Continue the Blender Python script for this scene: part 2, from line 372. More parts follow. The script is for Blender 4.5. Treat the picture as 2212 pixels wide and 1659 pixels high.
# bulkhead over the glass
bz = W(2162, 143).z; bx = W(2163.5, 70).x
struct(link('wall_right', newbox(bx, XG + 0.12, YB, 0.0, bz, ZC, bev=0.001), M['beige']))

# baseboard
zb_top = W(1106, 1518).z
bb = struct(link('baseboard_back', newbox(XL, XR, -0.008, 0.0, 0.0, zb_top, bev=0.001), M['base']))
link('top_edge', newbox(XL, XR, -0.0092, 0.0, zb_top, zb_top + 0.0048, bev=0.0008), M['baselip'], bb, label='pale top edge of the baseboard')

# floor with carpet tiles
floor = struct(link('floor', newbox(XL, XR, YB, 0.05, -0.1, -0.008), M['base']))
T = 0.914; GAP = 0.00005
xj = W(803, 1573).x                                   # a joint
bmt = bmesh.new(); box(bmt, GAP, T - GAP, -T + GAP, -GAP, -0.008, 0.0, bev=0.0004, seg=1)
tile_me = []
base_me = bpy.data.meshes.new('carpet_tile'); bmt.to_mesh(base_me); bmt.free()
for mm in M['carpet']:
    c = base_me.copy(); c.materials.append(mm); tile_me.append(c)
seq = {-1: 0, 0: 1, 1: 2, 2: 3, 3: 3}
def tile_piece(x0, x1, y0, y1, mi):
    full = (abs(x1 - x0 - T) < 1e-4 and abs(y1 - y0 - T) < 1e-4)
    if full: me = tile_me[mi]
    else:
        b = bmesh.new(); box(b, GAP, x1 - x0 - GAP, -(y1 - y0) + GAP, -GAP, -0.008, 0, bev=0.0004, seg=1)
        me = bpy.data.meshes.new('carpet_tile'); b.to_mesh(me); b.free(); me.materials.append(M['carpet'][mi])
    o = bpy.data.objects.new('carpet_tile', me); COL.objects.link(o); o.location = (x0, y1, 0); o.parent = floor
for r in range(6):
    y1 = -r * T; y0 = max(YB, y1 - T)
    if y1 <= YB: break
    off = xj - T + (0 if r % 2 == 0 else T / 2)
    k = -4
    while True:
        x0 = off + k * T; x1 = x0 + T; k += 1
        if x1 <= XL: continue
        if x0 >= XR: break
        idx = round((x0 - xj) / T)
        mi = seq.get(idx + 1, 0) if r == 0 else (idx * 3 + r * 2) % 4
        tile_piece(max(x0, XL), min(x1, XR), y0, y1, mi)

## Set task
Extract all of the data shown above and repeat it verbatim.

## Answer to this task
Continue the Blender Python script for this scene: part 2, from line 372. More parts follow. The script is for Blender 4.5. Treat the picture as 2212 pixels wide and 1659 pixels high.
# bulkhead over the glass
bz = W(2162, 143).z; bx = W(2163.5, 70).x
struct(link('wall_right', newbox(bx, XG + 0.12, YB, 0.0, bz, ZC, bev=0.001), M['beige']))

# baseboard
zb_top = W(1106, 1518).z
bb = struct(link('baseboard_back', newbox(XL, XR, -0.008, 0.0, 0.0, zb_top, bev=0.001), M['base']))
link('top_edge', newbox(XL, XR, -0.0092, 0.0, zb_top, zb_top + 0.0048, bev=0.0008), M['baselip'], bb, label='pale top edge of the baseboard')

# floor with carpet tiles
floor = struct(link('floor', newbox(XL, XR, YB, 0.05, -0.1, -0.008), M['base']))
T = 0.914; GAP = 0.00005
xj = W(803, 1573).x                                   # a joint
bmt = bmesh.new(); box(bmt, GAP, T - GAP, -T + GAP, -GAP, -0.008, 0.0, bev=0.0004, seg=1)
tile_me = []
base_me = bpy.data.meshes.new('carpet_tile'); bmt.to_mesh(base_me); bmt.free()
for mm in M['carpet']:
    c = base_me.copy(); c.materials.append(mm); tile_me.append(c)
seq = {-1: 0, 0: 1, 1: 2, 2: 3, 3: 3}
def tile_piece(x0, x1, y0, y1, mi):
    full = (abs(x1 - x0 - T) < 1e-4 and abs(y1 - y0 - T) < 1e-4)
    if full: me = tile_me[mi]
    else:
        b = bmesh.new(); box(b, GAP, x1 - x0 - GAP, -(y1 - y0) + GAP, -GAP, -0.008, 0, bev=0.0004, seg=1)
        me = bpy.data.meshes.new('carpet_tile'); b.to_mesh(me); b.free(); me.materials.append(M['carpet'][mi])
    o = bpy.data.objects.new('carpet_tile', me); COL.objects.link(o); o.location = (x0, y1, 0); o.parent = floor
for r in range(6):
    y1 = -r * T; y0 = max(YB, y1 - T)
    if y1 <= YB: break
    off = xj - T + (0 if r % 2 == 0 else T / 2)
    k = -4
    while True:
        x0 = off + k * T; x1 = x0 + T; k += 1
        if x1 <= XL: continue
        if x0 >= XR: break
        idx = round((x0 - xj) / T)
        mi = seq.get(idx + 1, 0) if r == 0 else (idx * 3 + r * 2) % 4
        tile_piece(max(x0, XL), min(x1, XR), y0, y1, mi)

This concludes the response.